Jürgen Vogel spielt den Gymnasiallehrer Rainer. Er ist ein Typ, bei dem Schüler heutzutage gerne Unterricht hätten. Ex-Hausbesetzer, irgendwie links, cool bis zum Gehtnichtmehr. Der Lehrplan sieht eine Projektwoche vor. Thema Staatsformen. Rainer hätte gerne über »Anarchie« geredet, das kann er. Geht aber nicht, ist schon belegt durch einen »bürgerlichen« Kollegen. Also muss er »Autokratie« machen. Schreibt es an die Tafel. Tausend Mal gehört, tausend Mal hat's nicht gestört. »Nazideutschland war Scheiße. Langsam hab ich's auch kapiert«, so mosert ein Schüler. »Außerdem passiert hier so etwas eh nicht mehr!« Rainer motzt zurück: »Ihr seid also der Meinung, dass 'ne Diktatur heute in Deutschland nicht mehr möglich wäre?« Sie ist. Gansel will es so. Will zeigen, was passiert, wenn eine Gruppe plötzlich einer Leitfigur folgt.
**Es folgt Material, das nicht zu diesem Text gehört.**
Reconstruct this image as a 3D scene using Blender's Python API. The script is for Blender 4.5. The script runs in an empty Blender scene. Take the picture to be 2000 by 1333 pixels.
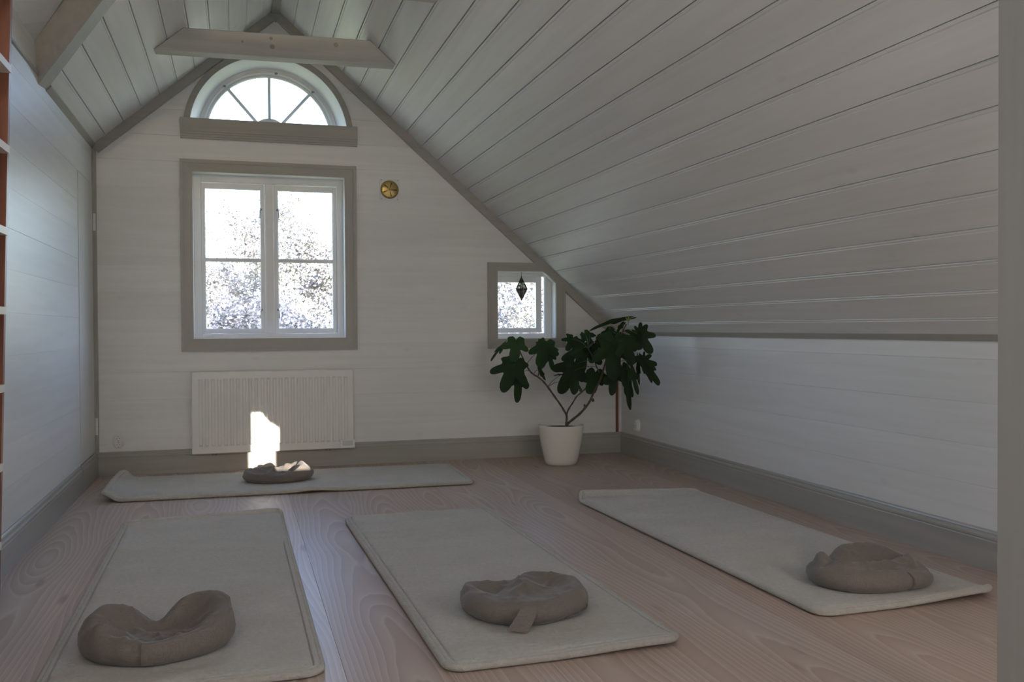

Aus dem lockeren Rainer wird über Nacht »Herr Wenger«. »Macht durch Disziplin«, »Macht durch Gemeinschaft« und schließlich »Macht durch Handeln« sind der neue Zeigefinger. Mit strukturierten Diskussionen, einheitlicher Kleidung (und wenn es nur ein unschuldiges weißes Hemd ist) bringt er seine Klasse bald in eine beängstigende Gruppendynamik. Sie werden intolerant, militant, berechnend und unberechenbar.

Regisseur Dennis Gansel hat bereits in seinem Film »Napola« die Verführbarkeit junger gläubiger Menschen durch nationalsozialistische Führer ins Bild gesetzt. Bei den Dreharbeiten zu »Die Welle« hat er analoge Erfahrungen gemacht: »Die Leute, die im Drehbuch miteinander zu tun hatten, Zeit miteinander verbrachten, die haben sich abends angerufen, haben zeitweise die weißen Hemden in ihrer Privatzeit getragen.«

Der Film ist Schulfernsehen in Sachen Gemeinschaftskunde. Aber er ist spannend. Gansel will mit allen Mitteln zeigen, wie extremer Autoritätsgehorsam möglich werden kann. Einzig Karo (Jennifer Ulrich) lässt er dem Gruppendruck widerstehen. Sie kommt nicht mit weißem Hemd, sondern in Rot, druckt Gegenflugblätter. Alleingelassen von fast allen, auch von ihrem Freund Marco (Max Riemelt, der bei Gansel schon der Boxer Friedrich in »Napola« war). Tim (beängstgend gut und tragisch als verführbarer Außenseiter: Frederick Lau) bietet sich Wenger gar als Leibwächter an, dringt in die Privatsphäre seines (ein wenig zu schönen) Hausboots mit seiner schwangeren Frau (Christiane Paul, hier leider ein wenig zu unterfordert) ein.

»Die Welle« soll moderne Jugendkultur simulieren, mit Logos, Grußformeln, Sportwettkampf, Feten und Internetauftritt. Doch sie läuft aus dem Ruder, auch dem Regisseur. Man kann ein Thema kaputtmachen, trotz gediegener literarischer Vorlage, bester Absicht und hervorragender Darsteller.